Motion told the BBC that the internet had been "incredibly important" in bringing poetry to its audience.

He said: "To hear the speed at which a poet reads, to hear their accent, to hear how they inflect their voice, to hear how they create a space around their words - or don't - all add to our using of what the meaning of poem might be."

'Wonderful'

The Poetry Archive is accessed by 125,000 unique visitors every month who view more than one million pages.

A total of 61 new recordings will be added to the archive on Tuesday after a transatlantic collaboration between the Poetry Archive and the Poetry Foundation in Chicago.

When completed, the project will consist of over 100 American poets reading their own work.

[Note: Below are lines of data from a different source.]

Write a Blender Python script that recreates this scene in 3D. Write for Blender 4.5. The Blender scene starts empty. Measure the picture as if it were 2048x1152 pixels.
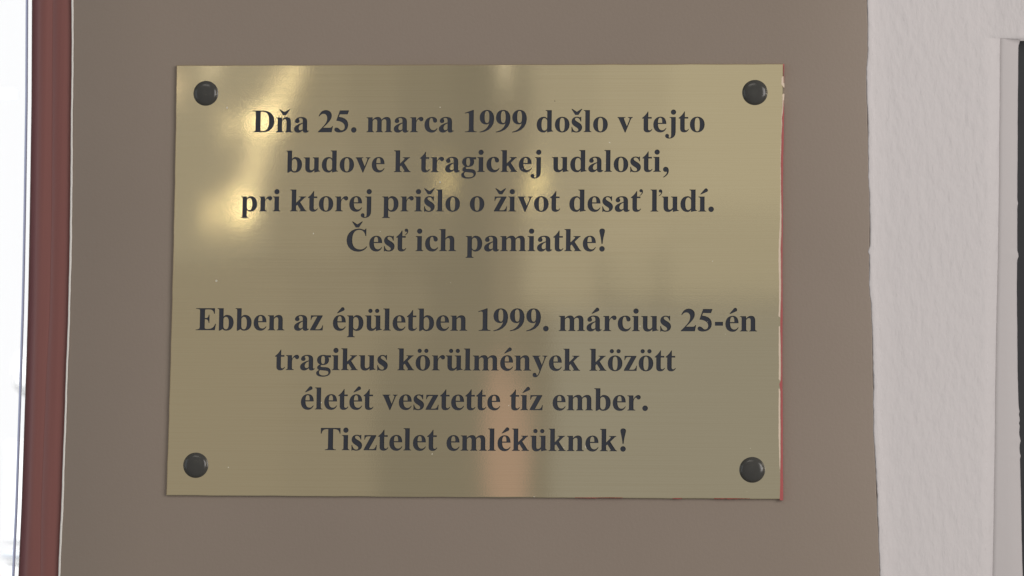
import bpy, bmesh, math, random
from mathutils import Vector, Matrix
from mathutils.geometry import delaunay_2d_cdt

random.seed(7)
S = bpy.context.scene
COL = S.collection

# ------------------------------------------------------------------ camera, world, lamps, exposure
PW, PH = 2048.0, 1152.0
HFOV = math.radians(18.0)
FPX = PW / 2 / math.tan(HFOV / 2)
Z0 = 1.5                                             # height of the plaque's centre
CAM = Vector((0.16096, -1.54482, Z0 - 0.16472))
YAW, PIT, ROL = (math.radians(a) for a in (5.27536, 5.90687, -0.67613))
RM = Matrix.Rotation(YAW, 3, 'Z') @ Matrix.Rotation(PIT, 3, 'X') @ Matrix.Rotation(ROL, 3, 'Y')
cd = bpy.data.cameras.new('camera')
cam = bpy.data.objects.new('camera', cd)
COL.objects.link(cam)
cam.matrix_world = Matrix.Translation(CAM) @ (RM @ Matrix.Rotation(math.radians(90), 3, 'X')).to_4x4()
cd.sensor_width = 36
cd.lens = 18 / math.tan(HFOV / 2)
cd.clip_start, cd.clip_end = 0.05, 200
cd.dof.use_dof = True
cd.dof.focus_distance = 1.565
cd.dof.aperture_fstop = 30
S.camera = cam


def at(px, py, Y=0.0):
    """point of the plane y = Y seen at a pixel of the 2048 px photograph"""
    d = RM @ Vector(((px - PW / 2) / FPX, 1.0, (PH / 2 - py) / FPX))
    return CAM + d * ((Y - CAM.y) / d.y)


W = bpy.data.worlds.new('World')
S.world = W
W.use_nodes = True
W.node_tree.nodes['Background'].inputs[0].default_value = (1.0, 0.97, 0.93, 1)
W.node_tree.nodes['Background'].inputs[1].default_value = 0.262
S.view_settings.view_transform = 'Standard'
S.view_settings.look = 'None'
S.view_settings.exposure = 0
S.view_settings.gamma = 1
S.view_settings.use_curve_mapping = False


def area(name, loc, size, size_y, radiance, col, target=None, spread=180):
    l = bpy.data.lights.new(name, 'AREA')
    l.shape = 'RECTANGLE' if size * size_y > 0.03 else 'ELLIPSE'
    l.size, l.size_y = size, size_y
    l.color = col
    l.energy = radiance * size * size_y * math.pi
    l.spread = math.radians(spread)
    o = bpy.data.objects.new(name, l)
    COL.objects.link(o)
    o.location = loc
    if target is None:
        o.rotation_euler = (math.radians(90), 0, 0)
    else:
        o.rotation_euler = (Vector(target) - Vector(loc)).to_track_quat('-Z', 'Y').to_euler()
    return o


def reflection_lamp(name, x0, y0, x1, y1, radiance, col, d=2.6, tilt=0):
    """an added lamp for one patch of reflection, standing where the brass mirrors it"""
    q = []
    for px, py in ((x0, y0), (x1, y1)):
        p = at(px, py, 0)
        q.append(p + (p - CAM) * (d / -CAM.y))
    a, b = q
    o = area(name, ((a.x + b.x) / 2, -d, (a.z + b.z) / 2), abs(b.x - a.x), abs(a.z - b.z), radiance, col)
    o.rotation_euler = (math.radians(90), math.radians(tilt), 0)
    return o


# the soft daylight from the right, out of the picture
area('daylight', (1.7, -1.5, Z0 + 0.45), 1.1, 1.4, 5.1, (1.0, 0.95, 0.91), (0.05, 0, Z0))
area('ceiling_lamp', (-0.5, -2.2, Z0 + 1.9), 1.2, 0.6, 2.2, (1.0, 0.93, 0.84), (0, 0, Z0))
area('cool_left_fill', (-1.5, -0.8, Z0 + 0.15), 0.7, 1.1, 0.9, (0.80, 0.90, 1.0), (-0.1, 0, Z0))  # cool lamp added to tint the pillar's left side
area('cap_glint_lamp', (1.55, -0.85, Z0 + 0.22), 0.13, 0.22, 14.0, (1.0, 0.98, 0.96), (0.05, 0, Z0))  # small lamp added for the glints on the screw caps
# lamps added to make the patches, streaks and glints mirrored in the brass
reflection_lamp('sheen_lamp_right', 1060, -260, 1200, 620, 0.175, (1.0, 0.96, 0.84))
reflection_lamp('sheen_lamp_right_middle', 1202, -260, 1330, 520, 0.205, (1.0, 0.96, 0.84))
reflection_lamp('sheen_lamp_right_bright', 1332, -260, 1800, 430, 0.245, (1.0, 0.97, 0.84))
reflection_lamp('sheen_lamp_right_below', 1332, 433, 1800, 600, 0.185, (1.0, 0.98, 0.86))
reflection_lamp('sheen_lamp_right_foot', 1202, 523, 1330, 600, 0.14, (1.0, 0.98, 0.86))
reflection_lamp('sheen_lamp_right_low', 1110, 610, 1800, 1300, 0.09, (0.86, 0.97, 1.15))
reflection_lamp('sheen_lamp_left', 150, -200, 545, 520, 0.15, (1.0, 0.96, 0.85))
reflection_lamp('sheen_lamp_lower', 150, 530, 560, 1300, 0.08, (1.0, 0.90, 0.74))  # this and the next ones added in steps to grade the mirrored tone
reflection_lamp('sheen_lamp_lower_mid', 563, 530, 745, 1300, 0.062, (1.0, 0.90, 0.76))
reflection_lamp('sheen_lamp_lower_faint', 748, 530, 860, 720, 0.03, (1.0, 0.90, 0.76))
reflection_lamp('sheen_lamp_upper', 549, -200, 690, 522, 0.095, (1.0, 0.92, 0.76))
reflection_lamp('sheen_lamp_upper_mid', 693, -200, 800, 522, 0.06, (1.0, 0.92, 0.76))
reflection_lamp('sheen_lamp_upper_faint', 803, -200, 900, 522, 0.025, (1.0, 0.92, 0.78))
reflection_lamp('sheen_lamp_centre', 985, 190, 1056, 680, 0.04, (1.0, 0.85, 0.72))
reflection_lamp('glint_lamp_upper', 488, 236, 560, 258, 3.0, (1.0, 0.88, 0.60), d=2.45, tilt=-8)  # added for the hot patches in the brass; end pieces taper them
reflection_lamp('glint_lamp_upper_end', 430, 246, 488, 262, 1.1, (1.0, 0.88, 0.60), d=2.45, tilt=-8)
reflection_lamp('glint_lamp_lower', 455, 406, 508, 430, 3.2, (1.0, 0.86, 0.55), d=2.45, tilt=-12)
reflection_lamp('glint_lamp_lower_end', 398, 420, 455, 440, 1.3, (1.0, 0.86, 0.55), d=2.45, tilt=-14)
reflection_lamp('streak_lamp_upper', 556, 90, 582, 250, 0.9, (1.0, 0.88, 0.62), d=2.5, tilt=24)
reflection_lamp('streak_lamp_lower', 492, 270, 522, 420, 0.6, (1.0, 0.88, 0.62), d=2.5, tilt=14)
reflection_lamp('streak_lamp_small', 418, 90, 432, 165, 0.8, (1.0, 0.92, 0.75), d=2.5, tilt=24)
reflection_lamp('sheen_lamp_edge', 340, 150, 362, 200, 0.8, (1.0, 0.8, 0.6), d=2.5)
reflection_lamp('streak_lamp_thin', 1005, -60, 1016, 190, 0.9, (1.0, 0.95, 0.85), d=2.5)
reflection_lamp('streak_lamp_red', 972, 720, 1054, 1150, 0.15, (1.0, 0.52, 0.48), d=2.5)  # warm lamp added for the pinkish streak in the brass
reflection_lamp('glint_lamp_left', 889, 340, 900, 378, 2.0, (1.0, 0.85, 0.45), d=2.4, tilt=10)
reflection_lamp('glint_lamp_right', 1068, 347, 1080, 386, 2.4, (1.0, 0.86, 0.45), d=2.4)
# daylight outside, on the pale house front beyond the window
area('outdoor_light', (-2.4, 2.5, 4.0), 2.5, 2.5, 29.0, (1, 1, 1), (-2.2, 7.5, 1.5))


# ------------------------------------------------------------------ helpers
def mat(name):
    m = bpy.data.materials.new(name)
    m.use_nodes = True
    nt = m.node_tree
    return m, nt, nt.nodes['Principled BSDF']


def node(nt, kind, **kw):
    n = nt.nodes.new(kind)
    for k, v in kw.items():
        if k.startswith('i_'):
            key = k[2:]
            n.inputs[int(key) if key.isdigit() else key.replace('_', ' ')].default_value = v
        else:
            setattr(n, k, v)
    return n


def coords(nt, scale=(1, 1, 1)):
    t = node(nt, 'ShaderNodeTexCoord')
    m = node(nt, 'ShaderNodeMapping')
    m.inputs['Scale'].default_value = scale
    nt.links.new(t.outputs['Object'], m.inputs[0])
    return m.outputs[0]


def noise(nt, scale, detail=2.0, vec=(1, 1, 1), rough=0.5):
    n = node(nt, 'ShaderNodeTexNoise')
    n.inputs['Scale'].default_value = scale
    n.inputs['Detail'].default_value = detail
    n.inputs['Roughness'].default_value = rough
    nt.links.new(coords(nt, vec), n.inputs['Vector'])
    return n.outputs[0]


def ramp(nt, src, p0, c0, p1, c1):
    r = node(nt, 'ShaderNodeValToRGB')
    e = r.color_ramp.elements
    e[0].position, e[1].position = p0, p1
    e[0].color = c0 if len(c0) == 4 else (*c0, 1)
    e[1].color = c1 if len(c1) == 4 else (*c1, 1)
    nt.links.new(src, r.inputs[0])
    return r.outputs[0]


def bump(nt, src, dist, strength=1.0, prev=None):
    b = node(nt, 'ShaderNodeBump')
    b.inputs['Distance'].default_value = dist
    b.inputs['Strength'].default_value = strength
    nt.links.new(src, b.inputs['Height'])
    if prev is not None:
        nt.links.new(prev, b.inputs['Normal'])
    return b.outputs[0]


def mix(nt, a, b, f):
    m = node(nt, 'ShaderNodeMix', data_type='RGBA')
    for sock, v in ((m.inputs[0], f), (m.inputs[6], a), (m.inputs[7], b)):
        if isinstance(v, bpy.types.NodeSocket):
            nt.links.new(v, sock)
        elif isinstance(v, (int, float)):
            sock.default_value = v
        else:
            sock.default_value = (*v, 1)
    return m.outputs[2]


def linkobj(name, me, material=None, parent=None, smooth=False):
    me.name = name
    o = bpy.data.objects.new(name, me)
    COL.objects.link(o)
    if material:
        me.materials.clear()
        me.materials.append(material)
    if parent:
        o.parent = parent
        o.matrix_parent_inverse = Matrix.Translation(-parent.location)
    if smooth:
        for p in me.polygons:
            p.use_smooth = True
    return o


def build(name, verts, faces, material, parent=None, smooth=False):
    me = bpy.data.meshes.new(name)
    me.from_pydata([tuple(v) for v in verts], [], faces)
    bm = bmesh.new()
    bm.from_mesh(me)
    bmesh.ops.recalc_face_normals(bm, faces=bm.faces)
    bm.to_mesh(me)
    bm.free()
    return linkobj(name, me, material, parent, smooth)


def loft(name, rows, material, parent=None, smooth=True):
    """closed skin through rows of equal length, each row an open profile; caps the two ends"""
    n = len(rows[0])
    v = [p for r in rows for p in r]
    f = []
    for i in range(len(rows) - 1):
        for j in range(n):
            k = (j + 1) % n
            f.append((i * n + j, i * n + k, (i + 1) * n + k, (i + 1) * n + j))
    f.append(tuple(range(n)))
    f.append(tuple((len(rows) - 1) * n + j for j in range(n)))
    return build(name, v, f, material, parent, smooth)


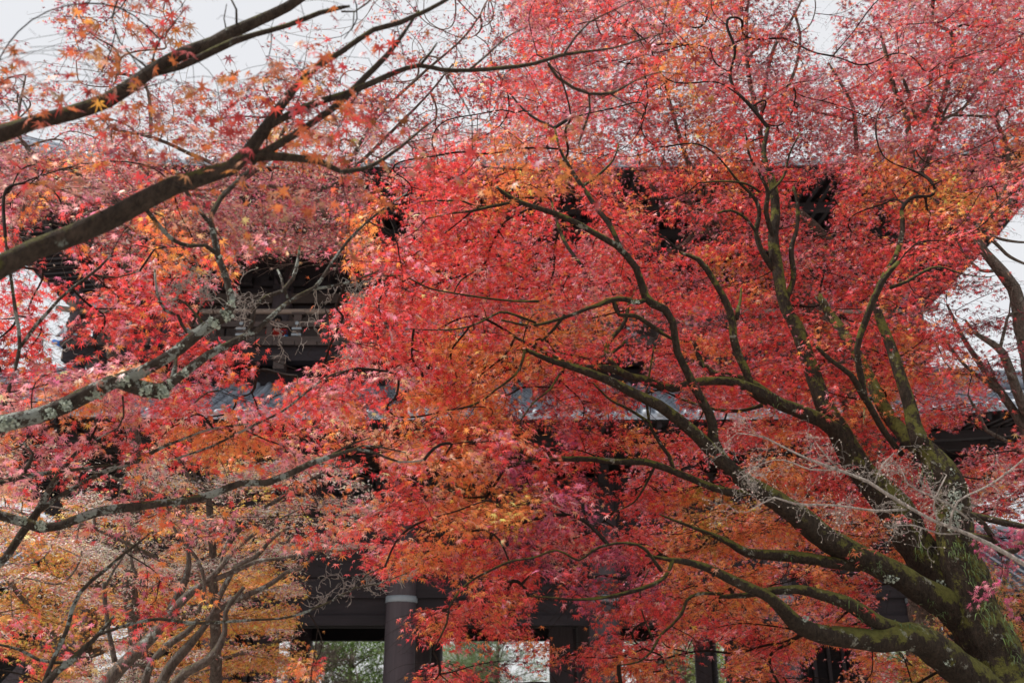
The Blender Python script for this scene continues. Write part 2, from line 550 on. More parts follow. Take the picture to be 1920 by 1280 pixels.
# square posts flanking the middle doorways
for px in (1052, 1480, 1316):
    Yp = YF + 5
    xx = (px - 960) / F * (Yp * math.cos(PITCH) + 1.5 * math.sin(PITCH))
    m = MB(); m.box((xx-.34 if px == 1052 else xx-.22, Yp-.30, 0.6), (xx+.34 if px == 1052 else xx+.22, Yp-.20, zlint-.002)); m.build('door_leaf', M_COLM, gate)
# brackets under the lower and the balcony eaves
def bracket(cx, y, z, s=1.0, blocks=True):
    m = MB()
    m.box((cx-.28*s, y-.28*s, z), (cx+.28*s, y+.28*s, z+.22*s))
    m.box((cx-.75*s, y-.10*s, z+.222*s), (cx+.75*s, y+.10*s, z+.42*s))
    m.box((cx-.10*s, y-.95*s, z+.225*s), (cx+.10*s, y+.4*s, z+.418*s))
    m.box((cx-.11*s, y-1.5*s, z+.64*s), (cx+.11*s, y+.4*s, z+.86*s))
    for dx in (-.62, 0, .62):
        m.box((cx+dx*s-.13*s, y-.13*s, z+.423*s), (cx+dx*s+.13*s, y+.13*s, z+.60*s))
    for dy in (-.8, -1.35):
        m.box((cx-.14*s, y+dy*s-.12*s, z+.46*s + (.4*s if dy < -1 else 0)), (cx+.14*s, y+dy*s+.12*s, z+.635*s + (.4*s if dy < -1 else 0)))
    return m.build('bracket', M_WOOD, gate)
mids = []
for a, b in zip(cols[:-1], cols[1:]):
    mids += [a, (a+b)/2]
mids.append(cols[-1])
for cx in mids:
    bracket(cx, YF, 6.951, 1.0)
# upper storey
zfl = Z(640, 23.8)                      # balcony floor
BYF, BX = 23.8, 11.15
uc = YF + 1.4
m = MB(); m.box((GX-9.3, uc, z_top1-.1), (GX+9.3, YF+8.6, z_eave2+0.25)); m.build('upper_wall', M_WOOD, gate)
for k in range(7):
    cx = GX - 9.3 + 18.6*k/6
    c = MB(); c.lathe((cx, uc-.05, zfl), [(.30, 0), (.29, z_eave2 - zfl + .1)], 20); c.build('upper_column', M_COLM, gate, True)
    for zz_ in (zfl+1.1, z_eave2-1.9, z_eave2-1.3):
        pass
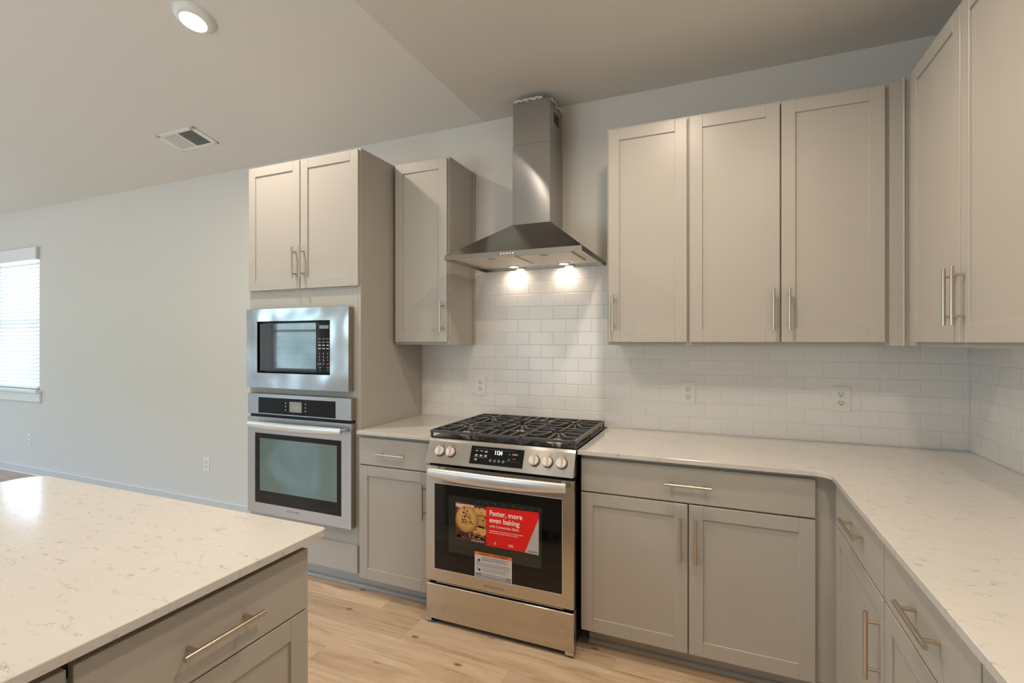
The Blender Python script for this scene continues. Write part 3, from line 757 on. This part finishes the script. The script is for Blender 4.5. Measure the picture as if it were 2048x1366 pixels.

Motion told the BBC: "To have this partnership with the Poetry Foundation is really wonderful because at a stroke - over three years - it introduces 100 new voices and does a lot to remedy the unfamiliarity that presently exists about what's happening in our two cultures.

"It contains, or will contain, a very interesting range of historic and contemporary poets.

"Some of the names are very well known, like Robert Frost, and some of them will be very less well known to a British audience but they are going to have a very good time when they get to hear them."

Vietnam War

American voices to be added include former US Poet Laureates Ted Kooser and Robert Pinsky, and Pulitzer Prize-winners Yusef Komunyakaa and Philip Levine.

Motion said his particular highlights included Komunyaaka reading his poem Facing It, which contemplates the tally of people killed in the Vietnam War.

"He is hardly known at all over here, but the poems he wrote about the Vietnam War are absolutely brilliantly good, so to have this example easily available now is a benefit to all of us.

Emily Warn, editor of poetryfoundation.org, said: "Andrew Motion was one of the first to recognise that the internet is allowing millions of people to experience poetry in its oldest form - as an oral art form.

"Adding recordings of great American poets to the Poetry Archive makes it an even more comprehensive resource for people interested in listening to poetry."